SET TASK
Faithfully return all lines, omitting every embedded picture.

——

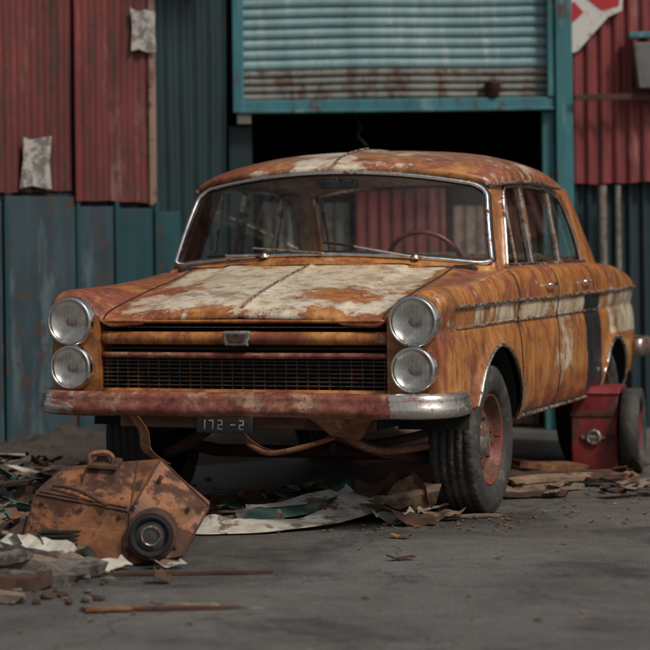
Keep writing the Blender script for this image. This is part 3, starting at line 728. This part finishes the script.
ps=empty('torn_poster'); py=FY-.04
mesh('paper_sheet',[(1.60,py,2.44),(1.66,py,2.46),(1.86,py,2.68),(1.95,py,2.72),(1.97,py,3.0),(1.60,py,3.0)],[(0,1,2,3,4,5)],M['pwhite'],ps)
mesh('printed_shape',[(1.60,py-.004,2.62),(1.70,py-.004,2.71),(1.64,py-.004,2.78),(1.60,py-.004,2.76)],[(0,1,2,3)],M['pred'],ps)
mesh('printed_shape',[(1.72,py-.004,2.80),(1.82,py-.004,2.72),(1.93,py-.004,2.75),(1.95,py-.004,2.96),(1.78,py-.004,2.96)],[(0,1,2,3,4)],M['pred'],ps)
hexa('wall_meter_box',[(2.03,FY-.22,2.20),(2.30,FY-.22,2.20),(2.30,FY-.03,2.20),(2.03,FY-.03,2.20),(2.00,FY-.18,2.50),(2.30,FY-.18,2.50),(2.30,FY-.03,2.50),(2.00,FY-.03,2.50)],M['greymetal'],bld,.01)
box('blue_rail',1.98,3.0,FY-.16,FY-.04,2.53,2.57,M['frame'],bld,.005)
pot=lathe('rusty_tin_pot',[(0,.001),(0,.04),(.09,.055),(.10,.062),(.085,.05),(.02,.035)],M['rust2'],None,'z',24,loc=(1.10,FY-.065,2.162)); pot.name='rusty_tin_pot'

# ================================================================= GROUND
gr=mesh('ground',[(-400,-400,0),(400,-400,0),(400,400,0),(-400,400,0)],[(0,1,2,3)],M['asphalt'])
V=[];nx_,ny_=90,80
for i in range(ny_):
    for j in range(nx_):
        x=-3.6+4.2*j/(nx_-1); y=10.6+4.3*i/(ny_-1)
        d=((x+1.9)*.7071-(y-13.6)*.7071)
        h=.13*(1-ss(.3,1.7,d))
        h*=.6+.5*math.sin(x*5+y*3)*math.sin(x*2.1-y*4.3)+.25*math.sin(x*17+y*9)*math.sin(y*21)+.3*rng.rand()
        e=min(1,j/4,(nx_-1-j)/4,i/4,(ny_-1-i)/2)
        V.append((x,y,h*max(0,e)-.012))
mesh('dirt_verge',V,grid_faces(ny_,nx_),M['dirt'],None,True)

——

REPLY
Keep writing the Blender script for this image. This is part 3, starting at line 728. This part finishes the script.
ps=empty('torn_poster'); py=FY-.04
mesh('paper_sheet',[(1.60,py,2.44),(1.66,py,2.46),(1.86,py,2.68),(1.95,py,2.72),(1.97,py,3.0),(1.60,py,3.0)],[(0,1,2,3,4,5)],M['pwhite'],ps)
mesh('printed_shape',[(1.60,py-.004,2.62),(1.70,py-.004,2.71),(1.64,py-.004,2.78),(1.60,py-.004,2.76)],[(0,1,2,3)],M['pred'],ps)
mesh('printed_shape',[(1.72,py-.004,2.80),(1.82,py-.004,2.72),(1.93,py-.004,2.75),(1.95,py-.004,2.96),(1.78,py-.004,2.96)],[(0,1,2,3,4)],M['pred'],ps)
hexa('wall_meter_box',[(2.03,FY-.22,2.20),(2.30,FY-.22,2.20),(2.30,FY-.03,2.20),(2.03,FY-.03,2.20),(2.00,FY-.18,2.50),(2.30,FY-.18,2.50),(2.30,FY-.03,2.50),(2.00,FY-.03,2.50)],M['greymetal'],bld,.01)
box('blue_rail',1.98,3.0,FY-.16,FY-.04,2.53,2.57,M['frame'],bld,.005)
pot=lathe('rusty_tin_pot',[(0,.001),(0,.04),(.09,.055),(.10,.062),(.085,.05),(.02,.035)],M['rust2'],None,'z',24,loc=(1.10,FY-.065,2.162)); pot.name='rusty_tin_pot'

# ================================================================= GROUND
gr=mesh('ground',[(-400,-400,0),(400,-400,0),(400,400,0),(-400,400,0)],[(0,1,2,3)],M['asphalt'])
V=[];nx_,ny_=90,80
for i in range(ny_):
    for j in range(nx_):
        x=-3.6+4.2*j/(nx_-1); y=10.6+4.3*i/(ny_-1)
        d=((x+1.9)*.7071-(y-13.6)*.7071)
        h=.13*(1-ss(.3,1.7,d))
        h*=.6+.5*math.sin(x*5+y*3)*math.sin(x*2.1-y*4.3)+.25*math.sin(x*17+y*9)*math.sin(y*21)+.3*rng.rand()
        e=min(1,j/4,(nx_-1-j)/4,i/4,(ny_-1-i)/2)
        V.append((x,y,h*max(0,e)-.012))
mesh('dirt_verge',V,grid_faces(ny_,nx_),M['dirt'],None,True)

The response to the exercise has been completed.